## BEGIN

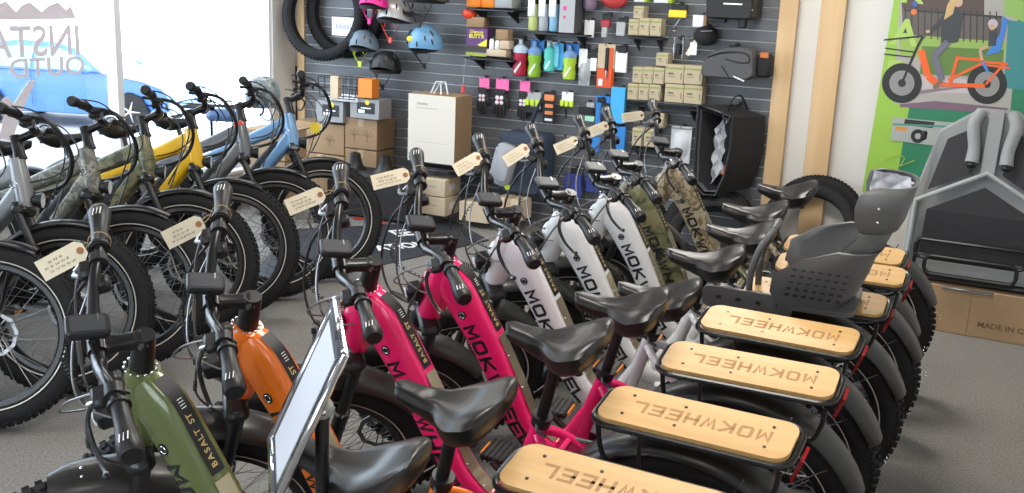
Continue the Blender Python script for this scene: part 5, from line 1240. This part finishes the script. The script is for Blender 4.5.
# ---------------------------------------------------------------- child seat and bag on the racks of the white bikes
B6 = ROWB[5]; bike_m = B6.matrix_world.copy()
cs = empty('child_seat', (0, 0, 0), (0, 0, 0), 'grey plastic child bike seat with a quilted headrest fitted over the racks', 'child seat')
cs.matrix_world = bike_m @ Matrix.Translation((-.56, .05, .80)) @ Matrix.Scale(.88, 4)
SG = M['seatgrey']
def shell(rows, th, mb):
    g = [[Vector(p) for p in r_] for r_ in rows]; n = len(g[0]); vs = []; fs = []
    mb.grid(g, None)
# bucket as a U in plan swept upward: front is +x
def uring(xf, xb, hw, z_, n=22, p=3.2, tilt=0.):
    r_ = []
    for j in range(n+1):
        a = -PI/2*1.0+PI*j/n          # from one front tip round the back to the other
        c, s = math.cos(a), math.sin(a); k = (abs(c)**p+abs(s)**p)**(-1/p)
        r_.append(Vector((xf-(xf-xb)*max(0, c*k), hw*s*k, z_)))
    return r_
rows = [uring(.10, -.13, .125, .02), uring(.13, -.17, .145, .08), uring(.12, -.20, .155, .16), uring(.02, -.22, .155, .23), uring(-.10, -.245, .145, .27)]
def thick_grid(rows, th, m, name, parent):
    mb = MB().use(m); a, b_ = len(rows), len(rows[0]); cx = Vector((sum(p.x for r_ in rows for p in r_)/(a*b_), 0, 0)); inner = []
    for r_ in rows:
        inner.append([p+(Vector((cx.x, 0, p.z))-p).normalized()*th for p in r_])
    mb.grid(rows); n = len(mb.v); mb.grid([list(reversed(r_)) for r_ in inner])
    rim = [j for j in range(b_)]+[i*b_+b_-1 for i in range(1, a)]+[(a-1)*b_+j for j in range(b_-2, -1, -1)]+[i*b_ for i in range(a-2, 0, -1)]
    cv = lambda q: n+(q//b_)*b_+(b_-1-q % b_)
    for q in range(len(rim)): u, v = rim[q], rim[(q+1) % len(rim)]; mb.f.append([u, cv(u), cv(v), v]); mb.m.append(mb.cur)
    return mb.build(name, m, parent, 60)
bk = thick_grid(rows, .012, SG, 'seat_bucket', cs)
MB().use(SG).prism([(x-.02, y) for x, y in rrect(.30, .25, .05, 5)], .005, .025).build('seat_base', None, cs)
# slots and vent holes in the side wings
mb = MB().use(M['ink'])
for s in (-1, 1):
    for k in range(5):
        for i in range(7): mb.rbox((.065-.030*i-.006*k, s*.1555, .085+.026*k), (.016, .003, .008 if k > 1 else .012), .001)
mb.build('vent_slots', None, bk, 0)
rows = [uring(-.13, -.235, .115, .26, p=3), uring(-.15, -.255, .12, .30, p=3), uring(-.16, -.27, .11, .34, p=3)]
thick_grid(rows, .012, SG, 'seat_back', cs)
rows = []
for i, (xf, xb, hw, z_) in enumerate(((-.19, -.27, .08, .33), (-.16, -.285, .115, .345), (-.145, -.30, .128, .38), (-.14, -.315, .132, .44), (-.15, -.325, .128, .485), (-.19, -.33, .10, .51))): rows.append(uring(xf, xb, hw, z_, p=2.8))
hr = thick_grid(rows, .012, SG, 'headrest', cs)
# quilted lining: diamond bulges
mb = MB().use(M['quilt']); G_ = []
K1, K2 = 84, 30
for i in range(K2+1):
    t = i/K2; z_ = .365+.13*t; xf = -.155-.03*max(0, t-.6); xb = -.285-.03*t; hw = .110+.008*math.sin(PI*t); r_ = uring(xf, xb, hw, z_, K1, 2.8)
    row = []
    for j, p in enumerate(r_):
        s_ = j/K1*7; v = t*2; bul = abs(math.sin(PI*(s_+v)/1.0))*abs(math.sin(PI*(s_-v)/1.0)); inw = (Vector((-.19, 0, p.z))-p).normalized(); row.append(p+inw*(.002+.010*bul))
    G_.append(row)
mb.grid(G_); mb.build('quilted_pad', None, cs, 80)
mb = MB().use(M['silver'])
for z_ in (.40, .45): mb.ell((-.22, .135, z_), (.005, .003, .005), 8, 5)
mb.build('headrest_screw', None, hr)
mb = MB().use(M['black'])
for s in (-1, 1): mb.curve([(-.20, s*.05, .34), (-.10, s*.06, .20), (.02, s*.03, .10)], .010, 6, 4, flat=.3)
mb.rbox((.02, 0, .10), (.05, .06, .02), .006); mb.build('harness', None, cs)
# front grab loop and foot plate
gp = B6.matrix_world
fl = MB().use(SG)
A_ = 0
for s in (-1, 1): fl.curve([(.22, s*.075, -.02), (.215, s*.085, .10), (.19, s*.085, .20), (.16, s*.07, .26), (.145, s*.04, .28)], .013, 9, 5)
fl.curve([(.145, -.04, .28), (.143, 0, .285), (.145, .04, .28)], .013, 9, 5)
fl.tube([(.215, -.085, .10), (.215, .085, .10)], .009, 8); fl.build('grab_loop', None, cs)
mb = MB().use(SG); mb.prism([(x+.22, z_+.005) for x, z_ in rrect(.34, .09, .03, 4)], -.006, .006, basis((0, .11, 0), (1, 0, 0), (0, 0, 1)))
mb.use(M['ink'])
for i in range(4): mb.rbox((.10+.075*i, .1175, .01), (.020, .002, .016), .002)
mb.build('foot_plate', None, cs)
# bag with orange tag lying behind the loop
bb_ = empty('black_bag', (0, 0, 0), (0, 0, 0), 'black padded bag with an orange tag and clear wrap lying on the racks', 'bag'); bb_.matrix_world = ROWB[6].matrix_world @ Matrix.Translation((-.48, .0, .792))
mb = MB().use(M['darkcloth']); G_ = []
rings = []
for i in range(9):
    t = i/8; hw = .10*math.sin(PI*(.12+.76*t))**.5; rings.append([Vector((-.13+.24*t, (hw+.012*math.sin(3*j+i))*math.cos(2*PI*j/16), .035+.034*math.sin(2*PI*j/16)*(1+.25*math.sin(i*1.9+j))*math.sin(PI*(.15+.7*t))**.5)) for j in range(16)])
mb.loft(rings); mb.build('bag_body', None, bb_, 60)
MB().use(M_('orange label', (.85, .25, .08))).rbox((-.02, .085, .055), (.07, .004, .035), .001).build('orange_tag', None, bb_)
mb = MB().use(M_('clear wrap', (.62, .66, .70), .15)); mb.ell((-.06, -.02, .075), (.055, .04, .014), 12, 8); mb.build('clear_wrap', None, bb_)
# ---------------------------------------------------------------- price tags on the far grips
TAGS = ['olive green', 'orange', 'first pink', 'second pink', 'first white', 'middle white', 'third white', 'olive camouflage', 'desert camouflage']
TPX = [((85, 248), (40, 272)), ((203, 222), (165, 241)), ((324, 193), (287, 208)), ((409, 174), (372, 183)), ((481, 156), (455, 171)), ((528, 147), (505, 162)), ((578, 140), (555, 150)), ((608, 125), (591, 132)), ((644, 115), (622, 118))]
for i, o in enumerate(ROWB):
    th = ROW[i][3]; g0 = bike_pt(o, (.360, -.225, 1.116), th); g1 = bike_pt(o, (.349, -.340, 1.116), th)
    y = g0.y-.03; a = at(*TPX[i][0], y); b_ = at(*TPX[i][1], y-.02); ex = (b_-a).normalized(); L_ = min(.135, max(.095, (b_-a).length)); nrm = (EYE-a).normalized(); ez = (nrm-ex*nrm.dot(ex)).normalized(); ey = ez.cross(ex)
    rt = empty('price_tag', a, (0, 0, 0), 'manila price tag tied to the far grip of the %s bike' % TAGS[i], 'tag', 'manila tags tied on the handlebars')
    rt.matrix_world = basis(a, ex, ey, ez)
    hh = .0225; MB().use(M['tag']).prism([(0, -.012), (.012, -hh), (L_, -hh), (L_, hh), (.012, hh), (0, .012)], -.0004, .0004).build('tag_card', None, rt, 0)
    MB().use(M_('tag eyelet', (.38, .16, .07), .7)).lathe([(.0075, .0004), (.0075, .0012), (.0028, .0012)], (.011, 0, 0), (0, 0, 1), 14).build('eyelet', None, rt)
    mb = MB().use(M['pencil']); rnd = random.Random(i)
    for ln in range(3):
        x = .028+.010*ln
        while x < L_-.018:
            wd = rnd.uniform(.004, .009); P3 = [(x+wd*k/4, .011-.010*ln+(.0028 if k % 2 else -.0022)*rnd.uniform(.5, 1.2), .0009) for k in range(5)]; mb.tube(P3, .00055, 3); x += wd+rnd.uniform(.003, .006)
    mb.build('handwriting', None, rt, 0)
    mb = MB().use(M['string']); inv = rt.matrix_world.inverted(); c = g0+(g1-g0)*.15; ax = (g1-g0).normalized(); xx, yy = frame_of(ax)
    ringp = [inv @ (c+xx*(.023*math.cos(2*PI*k/14))+yy*(.023*math.sin(2*PI*k/14))+ax*(.006*math.sin(2*PI*k/14))) for k in range(14)]
    mb.tube(ringp, .0011, 5, closed=True); near = min(ringp, key=lambda q: (q-Vector((.011, 0, 0))).length)
    mb.curve([(.011, 0, .001), ((near.x+.011)/2, near.y/2+.006, (near.z)/2), tuple(near)], .001, 5, 4); mb.curve([(.011, 0, .0005), ((near.x+.011)/2, near.y/2-.004, (near.z)/2), tuple(near)], .001, 5, 4)
    mb.build('tag_string', None, rt)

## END

◆ **Exercise requirements**
In the data above, tally the lines holding "from" and answer with the figure only.

◆ **Reply**
2